The last few days we’ve run into three or four old-timers from meetingbrook, whether at marine harbor, small grocery store, large grocery store. It feels like a school reunion, to which I never go.
The hermitage has gone inside itself.
I love that there are places groups gather to meditate. Our conversations seem to be our only public practice -- on zoom three times a week, in prison twice a week, and soul-friend conversations whenever they happen. Although, the other resident at the hermitage carries the frequency of such encounters.
I have gone remarkably idiorrhythmic.
It’s not really an advance in practice. More like a meandering haphazard awareness that everyplace is meditation hall, every person is sangha practitioner, each bit of news is dharma talk, whatever arises is koan study.

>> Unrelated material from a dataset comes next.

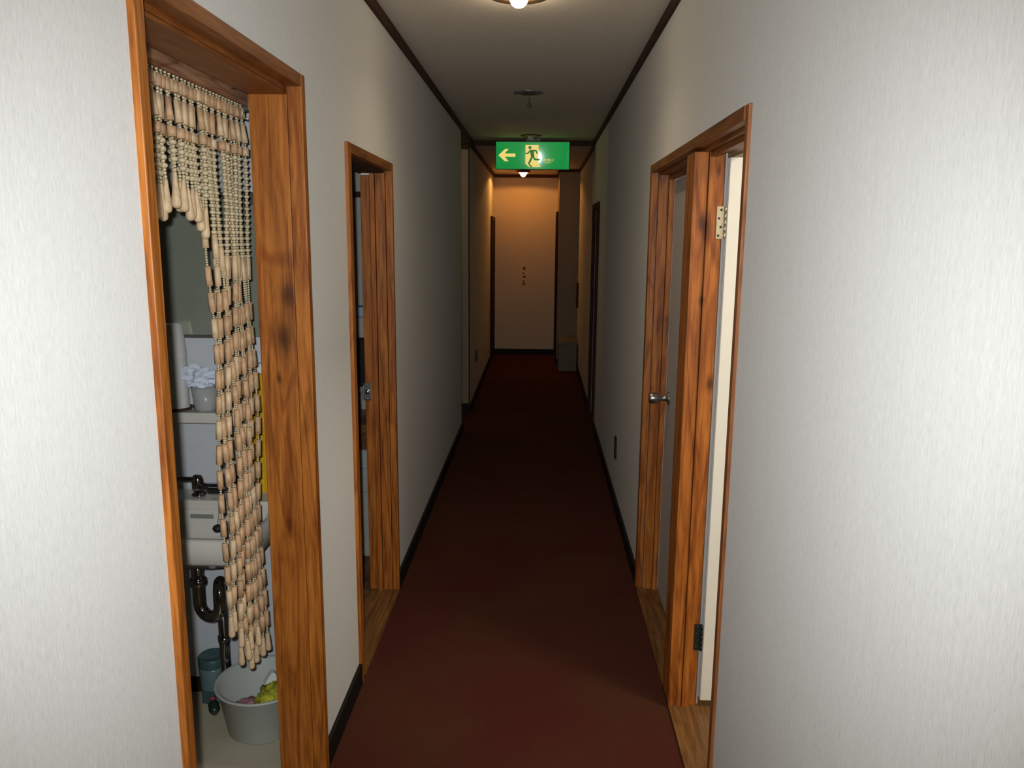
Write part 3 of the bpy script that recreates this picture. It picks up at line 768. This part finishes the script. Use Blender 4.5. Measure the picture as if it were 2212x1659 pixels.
# small hook on the jamb
t = thing('hook', 'tiny brass screw hook on the back edge of the nearest left doorway', 'hook', (-.765, 2.06, 1.84))
m = MB(); m.tube([(-.7385, 2.076, 1.838), (-.748, 2.076, 1.838), (-.757, 2.076, 1.843), (-.757, 2.076, 1.853), (-.751, 2.076, 1.857)], .0022, 8); m.build('screw_hook', M['brass'], t)

# ------------------------------------------------------------------ side room contents (second left doorway)
t = thing('kitchen_cabinet', 'grey-white low cabinet seen through the second left doorway', 'cabinet', (-1.2, 3.83, 0))
B(-1.7, -.74, 3.672, KY-.0005, .0, .545, .002).build('carcass', M['cabinet'], t)
for x0, x1 in ((-1.69, -1.22), (-1.215, -.75)):
    B(x0, x1, 3.660, 3.6715, .455, .540, .003).build('drawer', M['cabinet'], t)
    B(x0, x1, 3.660, 3.6715, .335, .448, .003).build('drawer', M['cabinet'], t)
    B(x0, x1, 3.660, 3.6715, .01, .328, .003).build('door', M['cabinet'], t)
t = thing('counter', 'dark brown countertop on the low cabinet behind the second left doorway', 'counter', (-1.2, 3.83, .546))
B(-1.7, -.74, 3.650, KY-.0005, .546, .668, .003).build('slab', M['floorwood2'], t)
t = thing('wall_shelf', 'pale wall shelf above the black appliance, seen through the second left doorway', 'shelf', (-1.2, 3.93, 1.07))
B(-1.7, -.74, 3.87, KY-.0005, 1.055, 1.155, .003).build('board', M['cabinet'], t)
t = thing('tissue_box', 'blue-grey box on the pale shelf behind the second left doorway', 'box', (-.92, 3.93, 1.156))
B(-.975, -.862, 3.885, 3.985, 1.1555, 1.205, .003).build('carton', M['bluebox'], t)
m = MB(); m.lathe([(.012, 1.205), (.018, 1.214), (.009, 1.224), (0, 1.228)], (-.93, 3.935, 0), 8, sx=1.5, sy=.5); m.build('tissue', M['tissue'], t)
t = thing('appliance', 'black boxy appliance under the pale shelf behind the second left doorway', 'appliance', (-1.0, 3.9, .80))
B(-1.25, -.80, 3.83, KY-.0005, .815, 1.05, .006).build('case', M['black'], t)
B(-1.22, -.83, 3.826, 3.8295, .85, 1.02).build('screen', M['black'], t)
t = thing('wall_bracket', 'pale bracket shelf holding the black appliance', 'bracket', (-1.0, 3.9, .79))
B(-1.28, -.78, 3.85, KY-.0005, .785, .8145, .003).build('plate', M['cabinet'], t)
t = thing('power_cable', 'thin dark cable hanging below the black appliance', 'cable', (-.905, 3.9, .67))
m = MB(); m.tube([(-.918, 3.86, .784), (-.899, 3.87, .75), (-.890, 3.88, .71), (-.898, 3.89, .68), (-.915, 3.90, .669)], .0028, 8); m.build('cord', M['black'], t)
t = thing('hanging_rail', 'dark wooden wall rail high up behind the second left doorway', 'rail', (-1.2, 3.98, 1.73))
B(-1.7, -.74, 3.975, KY-.0005, 1.735, 1.762, .002).build('bar', M['dkwoodZ'], t)

# ------------------------------------------------------------------ small corridor things
t = thing('wall_outlet', 'dark outlet plate low on the right wall before the double doorway', 'outlet', (XR, 4.54, .34))
B(XR-.009, XR, 4.505, 4.575, .278, .406, .002).build('plate', M['dkwoodZ'], t)
B(XR-.011, XR-.0091, 4.525, 4.555, .305, .335).box(XR-.011, XR-.0091, 4.525, 4.555, .35, .38).build('socket', M['black'], t)
t = thing('wall_outlet', 'small black outlet plate low on the left wall past the side passage', 'outlet', (XL, 7.7, .41))
B(XL, XL+.009, 7.63, 7.77, .355, .462, .002).build('plate', M['black'], t)
B(XL+.0091, XL+.011, 7.66, 7.74, .38, .44).build('socket', M['grey'], t)
t = thing('storage_box', 'darkened box with a lid standing at the far right end of the corridor', 'box', (.345, 9.45, 0))
B(.236, .446, 9.27, 9.72, .0, .315, .003).build('body', M['farbox'], t)
B(.230, .447, 9.262, 9.725, .3155, .352, .004).build('lid', M['farbox'], t)
t = thing('wall_handset', 'narrow dark box on the right wall above the darkened storage box', 'wall box', (XR, 9.55, .72))
B(XR-.022, XR, 9.50, 9.60, .73, 1.02, .004).build('case', M['dkwoodZ'], t)
B(XR-.026, XR-.0225, 9.52, 9.58, .93, 1.0, .002).build('cover', M['farbox'], t)
# faint marks on the end wall
t = thing('wall_marks', 'short upright row of small dark marks on the orange end wall', 'lettering', (-.207, YE, .93))
ye = YE
m = MB(); px = lambda x, y: (-.207+(x-530)/1161*.42-.0, 1.191-(y-530)/(1270-530)*.266)
m.prism([px(470,700), px(590,700), px(545,560), px(520,600)], ye-.002, ye-.0002); m.build('mark', M['ink'], t)
m = MB(); m.prism([px(490,800), px(560,820), px(550,860), px(485,850)], ye-.002, ye-.0002); m.build('mark', M['ink'], t)
m = MB(); m.prism([px(480,920), px(540,930), px(595,930), px(590,980), px(550,1020), px(500,985)], ye-.002, ye-.0002); m.build('mark', M['ink'], t)
m = MB(); m.prism([px(490,1090), px(545,1100), px(550,1190), px(600,1260), px(500,1250), px(440,1215), px(515,1190)], ye-.002, ye-.0002); m.build('mark', M['ink'], t)

# ------------------------------------------------------------------ camera
cam = bpy.data.cameras.new('camera'); co = bpy.data.objects.new('camera', cam); COL.objects.link(co)
cam.sensor_width = 36; cam.lens = 1720.4/2212*36; cam.clip_start = .02; cam.clip_end = 60
ex, ey, ez = Vector((.99935443,.03484869,.00873499)), Vector((-.01491025,.18109892,.98335185)), Vector((.03268663,-.98284727,.18150161))
ez.normalize(); ex = (ex - ez*ex.dot(ez)).normalized(); ey = ez.cross(ex)
Mx = Matrix(((ex.x, ey.x, ez.x, 0), (ex.y, ey.y, ez.y, 0), (ex.z, ey.z, ez.z, 1.55), (0, 0, 0, 1)))
co.matrix_world = Mx
SC.camera = co

# ------------------------------------------------------------------ lights
def light(name, kind, loc, energy, col, size=.02, rot=None, **kw):
    l = bpy.data.lights.new(name, kind); l.energy = energy; l.color = col
    if kind in ('POINT', 'SPOT'): l.shadow_soft_size = size
    if kind == 'AREA': l.size = size
    for k_, v_ in kw.items(): setattr(l, k_, v_)
    o = bpy.data.objects.new(name, l); COL.objects.link(o); o.location = loc
    if rot is not None: o.rotation_euler = rot
    return o
# the camera's own flash, up and to the left of the lens
fl = light('camera_flash', 'SPOT', (0, 0, 0), 145, (.935, .985, 1.03), .012, spot_size=math.radians(98), spot_blend=1.0)
fl.matrix_world = Matrix.Translation(Mx.to_translation() - ex*.036 + ey*.038 - ez*.01) @ Mx.to_3x3().to_4x4()
# corridor and room lamps, plus one added fill
light('lamp_glow', 'SPOT', (-.086, 2.95, 2.325), 9, (1, .82, .55), .03, spot_size=math.radians(150), spot_blend=1.0)
light('lamp_halo', 'POINT', (-.086, 2.95, 2.322), 1.6, (1, .80, .52), .03)
light('lamp_passage', 'POINT', (-1.3, 6.57, 2.1), 2.6, (1, .74, .38), .05)
light('fill_behind', 'POINT', (-.086, -1.6, 2.20), 16, (1, .88, .70), .05)  # added unseen fill behind the camera, warms and lifts the ambient light
light('lamp_end', 'POINT', (-.217, 9.95, ZC2-.0115), 21, (1, .42, .09), .005)
light('room_lamp', 'AREA', (1.35, 1.75, 2.27), 22, (1, .92, .76), .4)

w = bpy.data.worlds.new('world'); SC.world = w; w.use_nodes = True
w.node_tree.nodes['Background'].inputs[0].default_value = (.5, .45, .4, 1); w.node_tree.nodes['Background'].inputs[1].default_value = 0.0
SC.view_settings.view_transform = 'Standard'; SC.view_settings.look = 'None'
SC.view_settings.exposure = 0.0; SC.view_settings.gamma = 1.0
SC.view_settings.use_curve_mapping = False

Bald Mountain across the way grows dark. A tilting fade of blue sky above it with darker clouds scattered. The clock-change sobers everything.
Perhaps one thing a hermit does is live the alone.
The alone, or the Alone, is a curious mystery. Hard to tell whether it is a general meshugana, or some form of undiagnosed idiopathy that arises and remains. Or, giving a positive spin, there is a beckoning into legitimate contemplative homeopathy burrowing below an asymptomatic absorption into the unknown.
The world is a monastery, this residence is a hermitage, my life is a mendicancy dependent on what falls into the begging bowl of my grateful soul.
circumnavigating an unasked koan
My words are leaves
falling through bare branches
on a path never swept clear
I let them settle where they fall
my life has no direction
at all
both a concern
and (surprisingly, happily)
a joy
(wfh, nunc)
“Being in the world is essentially care.” (Martin Heidegger)
If so, those who act in uncaring ways are, essentially, not in the world.
One can only wonder where they are?
If not here, where?
With so many in the current Washington DC administration, we look at their attitudes and actions are reasonably conclude they’re not from around here.
They live a little distance from themselves.
And very far from the rest of us.
https://www.poetryfoundation.org/poetrymagazine/browse?volume=87&issue=6&page=1 (ff)
I find Les Transparents,
by Rene Char.
Then it occurs to me:
Nothing is hidden from us
We are the ones invisible
Dwelling as
Not willing to be seen
We think: ‘I’d love to see God’
But, alors, God is not to be seen —
God is “affable and quick of tongue”
And we are morose
and slow to hear
Transparencies, that’s what we are
Reluctant to be morning
Sunlight glinting off passing cars
something was lighter
in the air today
like breaking surface
gasping for air --
the relief that barrier
can be broached
no hand holding down head
fresh breath suddenly drawn
Thinking of Peter Maurin (1877-1949), his curiously written essays, friendship with Dorothy Day, The Catholic Worker.
Blowing the Dynamite
Writing about the Catholic Church,
a radical writer says:
“Rome will have to do more
than to play a waiting game;
she will have to use
some of the dynamite
inherent in her message.”
To blow the dynamite
of a message
is the only way
to make the message dynamic.
If the Catholic Church
is not today
the dominant social dynamic force,
it is because Catholic scholars
have failed to blow the dynamite
of the Church.
Catholic scholars
have taken the dynamite
of the Church,
have wrapped it up
in nice phraseology,
placed it in an hermetic container
and sat on the lid.
It is about time
to blow the lid off
so the Catholic Church
may again become
the dominant social dynamic force.
The Catholic Church, like the US Government, is a potential force for good, if the personnel within each are able to transcend their personal and moral flaws.
As does, the above sentence, apply to me.